**Given instruction**
Output all of the data below exactly as given.

----- Collected data

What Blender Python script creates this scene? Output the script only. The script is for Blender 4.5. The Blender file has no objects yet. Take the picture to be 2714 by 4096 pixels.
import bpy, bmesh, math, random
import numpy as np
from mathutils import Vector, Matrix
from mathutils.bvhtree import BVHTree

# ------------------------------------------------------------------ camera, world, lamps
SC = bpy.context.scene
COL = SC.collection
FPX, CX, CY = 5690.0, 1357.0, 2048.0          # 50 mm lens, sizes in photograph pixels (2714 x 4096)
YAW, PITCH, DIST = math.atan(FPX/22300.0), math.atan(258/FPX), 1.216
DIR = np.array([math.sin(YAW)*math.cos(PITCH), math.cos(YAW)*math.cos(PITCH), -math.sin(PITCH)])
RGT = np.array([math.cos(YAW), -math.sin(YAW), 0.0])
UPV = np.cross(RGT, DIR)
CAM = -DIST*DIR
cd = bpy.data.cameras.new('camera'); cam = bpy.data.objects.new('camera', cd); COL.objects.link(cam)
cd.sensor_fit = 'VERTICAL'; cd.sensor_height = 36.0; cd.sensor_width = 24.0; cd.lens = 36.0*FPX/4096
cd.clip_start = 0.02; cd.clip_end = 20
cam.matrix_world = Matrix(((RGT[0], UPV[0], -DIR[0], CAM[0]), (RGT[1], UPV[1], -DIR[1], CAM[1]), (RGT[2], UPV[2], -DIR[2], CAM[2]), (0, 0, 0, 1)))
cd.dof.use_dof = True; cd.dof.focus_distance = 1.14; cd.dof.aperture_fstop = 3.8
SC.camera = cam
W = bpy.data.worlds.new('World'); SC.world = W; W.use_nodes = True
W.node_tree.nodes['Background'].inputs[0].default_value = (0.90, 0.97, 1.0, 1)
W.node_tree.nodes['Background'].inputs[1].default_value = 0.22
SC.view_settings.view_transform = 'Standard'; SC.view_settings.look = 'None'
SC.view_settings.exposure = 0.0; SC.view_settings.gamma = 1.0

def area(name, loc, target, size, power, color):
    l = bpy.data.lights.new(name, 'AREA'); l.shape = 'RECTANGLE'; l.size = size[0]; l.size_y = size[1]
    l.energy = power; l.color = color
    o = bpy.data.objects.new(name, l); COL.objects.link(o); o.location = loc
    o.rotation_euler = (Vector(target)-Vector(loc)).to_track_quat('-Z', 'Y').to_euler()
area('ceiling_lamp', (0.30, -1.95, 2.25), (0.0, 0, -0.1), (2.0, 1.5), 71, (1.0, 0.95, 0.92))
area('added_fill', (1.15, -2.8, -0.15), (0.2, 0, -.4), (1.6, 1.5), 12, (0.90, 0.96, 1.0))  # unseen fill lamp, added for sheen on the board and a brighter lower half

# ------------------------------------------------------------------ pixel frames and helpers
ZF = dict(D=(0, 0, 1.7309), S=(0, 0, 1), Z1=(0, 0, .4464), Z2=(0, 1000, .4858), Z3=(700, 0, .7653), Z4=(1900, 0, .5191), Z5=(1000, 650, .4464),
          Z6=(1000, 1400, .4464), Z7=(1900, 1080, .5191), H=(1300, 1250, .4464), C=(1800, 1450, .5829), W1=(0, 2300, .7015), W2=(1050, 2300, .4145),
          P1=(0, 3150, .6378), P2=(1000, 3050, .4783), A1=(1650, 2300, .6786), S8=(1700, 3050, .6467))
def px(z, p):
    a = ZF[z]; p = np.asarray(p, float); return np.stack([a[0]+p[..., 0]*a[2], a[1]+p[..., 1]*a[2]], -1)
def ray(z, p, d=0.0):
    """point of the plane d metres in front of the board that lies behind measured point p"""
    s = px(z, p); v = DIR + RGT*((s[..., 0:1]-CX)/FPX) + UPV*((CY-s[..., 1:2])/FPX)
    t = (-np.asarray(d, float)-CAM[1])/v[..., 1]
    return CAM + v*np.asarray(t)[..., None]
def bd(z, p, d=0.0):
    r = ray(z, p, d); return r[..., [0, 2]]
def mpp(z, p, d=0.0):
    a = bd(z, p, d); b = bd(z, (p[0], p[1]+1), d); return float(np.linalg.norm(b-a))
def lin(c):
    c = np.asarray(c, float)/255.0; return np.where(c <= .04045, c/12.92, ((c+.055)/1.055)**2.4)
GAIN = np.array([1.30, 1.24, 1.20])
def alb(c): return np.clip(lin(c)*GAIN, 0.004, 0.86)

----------

**Reply**
What Blender Python script creates this scene? Output the script only. The script is for Blender 4.5. The Blender file has no objects yet. Take the picture to be 2714 by 4096 pixels.
import bpy, bmesh, math, random
import numpy as np
from mathutils import Vector, Matrix
from mathutils.bvhtree import BVHTree

# ------------------------------------------------------------------ camera, world, lamps
SC = bpy.context.scene
COL = SC.collection
FPX, CX, CY = 5690.0, 1357.0, 2048.0          # 50 mm lens, sizes in photograph pixels (2714 x 4096)
YAW, PITCH, DIST = math.atan(FPX/22300.0), math.atan(258/FPX), 1.216
DIR = np.array([math.sin(YAW)*math.cos(PITCH), math.cos(YAW)*math.cos(PITCH), -math.sin(PITCH)])
RGT = np.array([math.cos(YAW), -math.sin(YAW), 0.0])
UPV = np.cross(RGT, DIR)
CAM = -DIST*DIR
cd = bpy.data.cameras.new('camera'); cam = bpy.data.objects.new('camera', cd); COL.objects.link(cam)
cd.sensor_fit = 'VERTICAL'; cd.sensor_height = 36.0; cd.sensor_width = 24.0; cd.lens = 36.0*FPX/4096
cd.clip_start = 0.02; cd.clip_end = 20
cam.matrix_world = Matrix(((RGT[0], UPV[0], -DIR[0], CAM[0]), (RGT[1], UPV[1], -DIR[1], CAM[1]), (RGT[2], UPV[2], -DIR[2], CAM[2]), (0, 0, 0, 1)))
cd.dof.use_dof = True; cd.dof.focus_distance = 1.14; cd.dof.aperture_fstop = 3.8
SC.camera = cam
W = bpy.data.worlds.new('World'); SC.world = W; W.use_nodes = True
W.node_tree.nodes['Background'].inputs[0].default_value = (0.90, 0.97, 1.0, 1)
W.node_tree.nodes['Background'].inputs[1].default_value = 0.22
SC.view_settings.view_transform = 'Standard'; SC.view_settings.look = 'None'
SC.view_settings.exposure = 0.0; SC.view_settings.gamma = 1.0

def area(name, loc, target, size, power, color):
    l = bpy.data.lights.new(name, 'AREA'); l.shape = 'RECTANGLE'; l.size = size[0]; l.size_y = size[1]
    l.energy = power; l.color = color
    o = bpy.data.objects.new(name, l); COL.objects.link(o); o.location = loc
    o.rotation_euler = (Vector(target)-Vector(loc)).to_track_quat('-Z', 'Y').to_euler()
area('ceiling_lamp', (0.30, -1.95, 2.25), (0.0, 0, -0.1), (2.0, 1.5), 71, (1.0, 0.95, 0.92))
area('added_fill', (1.15, -2.8, -0.15), (0.2, 0, -.4), (1.6, 1.5), 12, (0.90, 0.96, 1.0))  # unseen fill lamp, added for sheen on the board and a brighter lower half

# ------------------------------------------------------------------ pixel frames and helpers
ZF = dict(D=(0, 0, 1.7309), S=(0, 0, 1), Z1=(0, 0, .4464), Z2=(0, 1000, .4858), Z3=(700, 0, .7653), Z4=(1900, 0, .5191), Z5=(1000, 650, .4464),
          Z6=(1000, 1400, .4464), Z7=(1900, 1080, .5191), H=(1300, 1250, .4464), C=(1800, 1450, .5829), W1=(0, 2300, .7015), W2=(1050, 2300, .4145),
          P1=(0, 3150, .6378), P2=(1000, 3050, .4783), A1=(1650, 2300, .6786), S8=(1700, 3050, .6467))
def px(z, p):
    a = ZF[z]; p = np.asarray(p, float); return np.stack([a[0]+p[..., 0]*a[2], a[1]+p[..., 1]*a[2]], -1)
def ray(z, p, d=0.0):
    """point of the plane d metres in front of the board that lies behind measured point p"""
    s = px(z, p); v = DIR + RGT*((s[..., 0:1]-CX)/FPX) + UPV*((CY-s[..., 1:2])/FPX)
    t = (-np.asarray(d, float)-CAM[1])/v[..., 1]
    return CAM + v*np.asarray(t)[..., None]
def bd(z, p, d=0.0):
    r = ray(z, p, d); return r[..., [0, 2]]
def mpp(z, p, d=0.0):
    a = bd(z, p, d); b = bd(z, (p[0], p[1]+1), d); return float(np.linalg.norm(b-a))
def lin(c):
    c = np.asarray(c, float)/255.0; return np.where(c <= .04045, c/12.92, ((c+.055)/1.055)**2.4)
GAIN = np.array([1.30, 1.24, 1.20])
def alb(c): return np.clip(lin(c)*GAIN, 0.004, 0.86)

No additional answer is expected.